» INFORMATION GIVEN
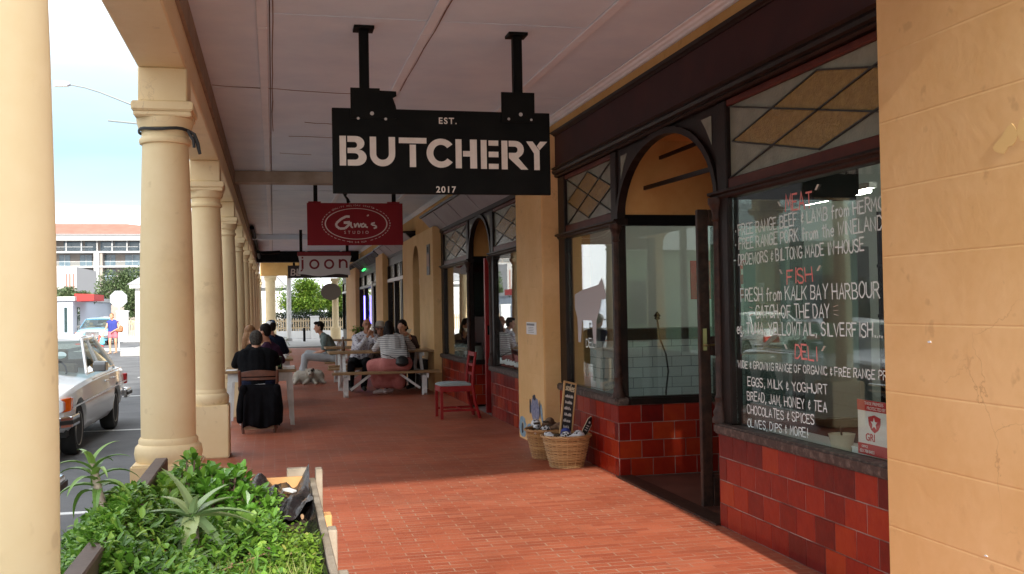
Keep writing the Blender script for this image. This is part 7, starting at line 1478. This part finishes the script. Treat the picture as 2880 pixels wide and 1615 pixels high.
sb = thing('shoulder_bag', 'large tan shoulder bag carried by the walking woman', 'bag', (-6.3, 46, .9)); blob(MB().ell((-6.28, 45.98, .86), (.10, .10, .16)).ell((-6.34, 45.85, .80), (.16, .06, .07)), 'body', mat('tan_leather', (.30, .12, .05), .5), sb, .014); MB().tube([(-6.28, 46.04, 1.0), (-6.42, 46.06, 1.22), (-6.46, 45.95, 1.2), (-6.3, 45.92, 1.0)], .012, 6).build('strap', bpy.data.materials['tan_leather'], sb)
sb2 = thing('shopping_bag', 'light blue shopping bag hanging from the hand of the walking woman', 'bag', (-7, 45.85, .4)); blob(MB().ell((-7.02, 45.86, .38), (.10, .05, .17)).ell((-7.02, 45.86, .30), (.115, .06, .10)), 'body', mat('bag_blue', (.14, .46, .60), .6), sb2, .014); MB().tube([(-7.07, 45.86, .50), (-7.01, 45.86, .62), (-6.96, 45.86, .50)], .008, 6).build('handle', bpy.data.materials['bag_blue'], sb2)
# dog lying on the bricks
mFur = mat('shaggy_white_fur', (.52, .48, .40), .95, (.66, .62, .54), 18, bump=.9, bscale=55, dist=.02); mFurK = mat('black_fur', (.02, .02, .022), .95, bump=.8, bscale=60, dist=.02)
dg_ = thing('dog', 'shaggy white dog with black face patches lying on the bricks', 'dog', (.67, 21.4, 0)); m_ = MB()
m_.cap((.50, 21.62, .15), (.86, 21.55, .155), .125, .13); m_.cap((.86, 21.55, .15), (.90, 21.62, .14), .14, .12); m_.cap((.72, 21.50, .18), (.71, 21.36, .235), .085, .072); m_.ell((.71, 21.32, .25), (.078, .085, .075)); m_.cap((.71, 21.27, .235), (.705, 21.17, .205), .045, .034); m_.cap((.69, 21.45, .08), (.60, 21.22, .035), .045, .033); m_.cap((.60, 21.22, .033), (.58, 21.16, .028), .036, .032); m_.cap((.80, 21.45, .08), (.82, 21.22, .035), .045, .033); m_.cap((.82, 21.22, .033), (.83, 21.15, .028), .036, .032)
m_.cap((.47, 21.58, .10), (.42, 21.36, .05), .07, .04); m_.cap((.42, 21.36, .045), (.40, 21.28, .03), .04, .034); m_.cap((.90, 21.6, .1), (.97, 21.42, .05), .07, .04); m_.cap((.97, 21.42, .045), (.99, 21.34, .03), .04, .034); m_.cap((.42, 21.68, .10), (.30, 21.60, .05), .045, .03)
dgb = blob(m_, 'body', mFur, dg_, .012, 3)
bm = bmesh.new(); rn = random.Random(12); hm_ = MB()
for i in range(1500):
    pl_ = rn.choice(dgb.data.polygons); p0_ = V(pl_.center)+ORG[dg_]
    if p0_.z < .03 or (p0_-V((.705, 21.18, .22))).length < .07: continue
    d = (V(pl_.normal)+V((rn.uniform(-.5, .5), rn.uniform(-.5, .5), -.7))).normalized(); leaf(hm_, p0_, d, pl_.normal, rn.uniform(.03, .06), .009, .6, 3, shape='sword')
bm.free(); hm_.build('shaggy_coat', mFur, dg_)
for q in (-1, 1): MB().ell((.71+.070*q, 21.345, .275), (.026, .022, .05)).build('ear', mFurK if q > 0 else mFur, dg_, smooth=True); MB().ell((.71+.030*q, 21.232, .268), .008).build('eye', mEye, dg_, smooth=True)
MB().ell((.748, 21.262, .275), (.028, .03, .032)).build('face_patch', mFurK, dg_, smooth=True)
MB().ell((.705, 21.142, .215), (.018, .014, .014)).build('nose', mEye, dg_, smooth=True)
# potted plants
def potted(label, x, y, z, r, h, lv, seed):
    t = thing('potted_plant', label, 'plant', (x, y, z), 'potted plants'); MB().lathe([(r*.7, z), (r, z+h), (r*.9, z+h), (r*.85, z+h*.85)], n=18, c=(x, y, 0)).build('pot', mat('pot', (.25, .12, .08), .8) if 'pot' not in bpy.data.materials else bpy.data.materials['pot'], t, smooth=True); mb = MB(); rn = random.Random(seed)
    for i in range(lv): a, e_ = rn.uniform(0, 6.28), rn.uniform(.2, 1.4); q = rn.random()*r*2.2; d = V((math.cos(a)*math.cos(e_), math.sin(a)*math.cos(e_), math.sin(e_))); leaf(mb, V((x, y, z+h))+d*q, rdir(rn, -10, 60), (0, 0, 1), r*.8, r*.45, .6, 3, .2)
    mb.build('foliage', mLfA, t); st = MB()
    for i in range(7): a = i*.9; st.tube([(x, y, z+h*.8), (x+r*math.cos(a), y+r*math.sin(a), z+h+r*1.6)], .004, 5)
    st.build('stems', mTwig, t)
potted('small potted plant on the farthest white table', .17, 20.1, .736, .075, .09, 90, 3)
potted('leafy potted plant on the farthest picnic table by the pier', 2.05, 26.05, .763, .10, .13, 120, 5)
wl = thing('drink_bottle', 'dark glass bottle on the picnic table by the bald man', 'bottle', (1.35, 18.6, .763)); MB().lathe([(.032, .763), (.034, .775), (.034, .90), (.014, .95), (.013, 1.0)], n=16, c=(1.22, 18.75, 0)).build('body', mBot[1], wl, smooth=True); MB().lathe([(.015, 1.0005), (.015, 1.015)], n=12, c=(1.22, 18.75, 0)).build('cap', mRedSign, wl)
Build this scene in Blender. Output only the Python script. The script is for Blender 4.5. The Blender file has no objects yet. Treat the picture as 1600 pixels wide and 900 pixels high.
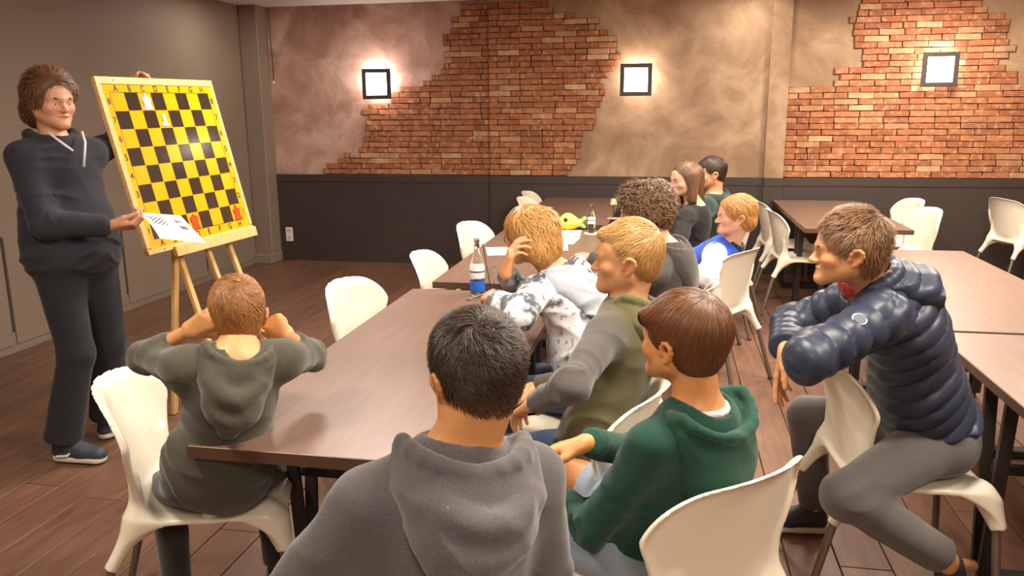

» REQUEST
Make an exact copy of every entry above, minus the images.

» EXERCISE RESPONSE
Keep writing the Blender script for this image. This is part 7, starting at line 1478. This part finishes the script. Treat the picture as 2880 pixels wide and 1615 pixels high.
sb = thing('shoulder_bag', 'large tan shoulder bag carried by the walking woman', 'bag', (-6.3, 46, .9)); blob(MB().ell((-6.28, 45.98, .86), (.10, .10, .16)).ell((-6.34, 45.85, .80), (.16, .06, .07)), 'body', mat('tan_leather', (.30, .12, .05), .5), sb, .014); MB().tube([(-6.28, 46.04, 1.0), (-6.42, 46.06, 1.22), (-6.46, 45.95, 1.2), (-6.3, 45.92, 1.0)], .012, 6).build('strap', bpy.data.materials['tan_leather'], sb)
sb2 = thing('shopping_bag', 'light blue shopping bag hanging from the hand of the walking woman', 'bag', (-7, 45.85, .4)); blob(MB().ell((-7.02, 45.86, .38), (.10, .05, .17)).ell((-7.02, 45.86, .30), (.115, .06, .10)), 'body', mat('bag_blue', (.14, .46, .60), .6), sb2, .014); MB().tube([(-7.07, 45.86, .50), (-7.01, 45.86, .62), (-6.96, 45.86, .50)], .008, 6).build('handle', bpy.data.materials['bag_blue'], sb2)
# dog lying on the bricks
mFur = mat('shaggy_white_fur', (.52, .48, .40), .95, (.66, .62, .54), 18, bump=.9, bscale=55, dist=.02); mFurK = mat('black_fur', (.02, .02, .022), .95, bump=.8, bscale=60, dist=.02)
dg_ = thing('dog', 'shaggy white dog with black face patches lying on the bricks', 'dog', (.67, 21.4, 0)); m_ = MB()
m_.cap((.50, 21.62, .15), (.86, 21.55, .155), .125, .13); m_.cap((.86, 21.55, .15), (.90, 21.62, .14), .14, .12); m_.cap((.72, 21.50, .18), (.71, 21.36, .235), .085, .072); m_.ell((.71, 21.32, .25), (.078, .085, .075)); m_.cap((.71, 21.27, .235), (.705, 21.17, .205), .045, .034); m_.cap((.69, 21.45, .08), (.60, 21.22, .035), .045, .033); m_.cap((.60, 21.22, .033), (.58, 21.16, .028), .036, .032); m_.cap((.80, 21.45, .08), (.82, 21.22, .035), .045, .033); m_.cap((.82, 21.22, .033), (.83, 21.15, .028), .036, .032)
m_.cap((.47, 21.58, .10), (.42, 21.36, .05), .07, .04); m_.cap((.42, 21.36, .045), (.40, 21.28, .03), .04, .034); m_.cap((.90, 21.6, .1), (.97, 21.42, .05), .07, .04); m_.cap((.97, 21.42, .045), (.99, 21.34, .03), .04, .034); m_.cap((.42, 21.68, .10), (.30, 21.60, .05), .045, .03)
dgb = blob(m_, 'body', mFur, dg_, .012, 3)
bm = bmesh.new(); rn = random.Random(12); hm_ = MB()
for i in range(1500):
    pl_ = rn.choice(dgb.data.polygons); p0_ = V(pl_.center)+ORG[dg_]
    if p0_.z < .03 or (p0_-V((.705, 21.18, .22))).length < .07: continue
    d = (V(pl_.normal)+V((rn.uniform(-.5, .5), rn.uniform(-.5, .5), -.7))).normalized(); leaf(hm_, p0_, d, pl_.normal, rn.uniform(.03, .06), .009, .6, 3, shape='sword')
bm.free(); hm_.build('shaggy_coat', mFur, dg_)
for q in (-1, 1): MB().ell((.71+.070*q, 21.345, .275), (.026, .022, .05)).build('ear', mFurK if q > 0 else mFur, dg_, smooth=True); MB().ell((.71+.030*q, 21.232, .268), .008).build('eye', mEye, dg_, smooth=True)
MB().ell((.748, 21.262, .275), (.028, .03, .032)).build('face_patch', mFurK, dg_, smooth=True)
MB().ell((.705, 21.142, .215), (.018, .014, .014)).build('nose', mEye, dg_, smooth=True)
# potted plants
def potted(label, x, y, z, r, h, lv, seed):
    t = thing('potted_plant', label, 'plant', (x, y, z), 'potted plants'); MB().lathe([(r*.7, z), (r, z+h), (r*.9, z+h), (r*.85, z+h*.85)], n=18, c=(x, y, 0)).build('pot', mat('pot', (.25, .12, .08), .8) if 'pot' not in bpy.data.materials else bpy.data.materials['pot'], t, smooth=True); mb = MB(); rn = random.Random(seed)
    for i in range(lv): a, e_ = rn.uniform(0, 6.28), rn.uniform(.2, 1.4); q = rn.random()*r*2.2; d = V((math.cos(a)*math.cos(e_), math.sin(a)*math.cos(e_), math.sin(e_))); leaf(mb, V((x, y, z+h))+d*q, rdir(rn, -10, 60), (0, 0, 1), r*.8, r*.45, .6, 3, .2)
    mb.build('foliage', mLfA, t); st = MB()
    for i in range(7): a = i*.9; st.tube([(x, y, z+h*.8), (x+r*math.cos(a), y+r*math.sin(a), z+h+r*1.6)], .004, 5)
    st.build('stems', mTwig, t)
potted('small potted plant on the farthest white table', .17, 20.1, .736, .075, .09, 90, 3)
potted('leafy potted plant on the farthest picnic table by the pier', 2.05, 26.05, .763, .10, .13, 120, 5)
wl = thing('drink_bottle', 'dark glass bottle on the picnic table by the bald man', 'bottle', (1.35, 18.6, .763)); MB().lathe([(.032, .763), (.034, .775), (.034, .90), (.014, .95), (.013, 1.0)], n=16, c=(1.22, 18.75, 0)).build('body', mBot[1], wl, smooth=True); MB().lathe([(.015, 1.0005), (.015, 1.015)], n=12, c=(1.22, 18.75, 0)).build('cap', mRedSign, wl)
Build this scene in Blender. Output only the Python script. The script is for Blender 4.5. The Blender file has no objects yet. Treat the picture as 1600 pixels wide and 900 pixels high.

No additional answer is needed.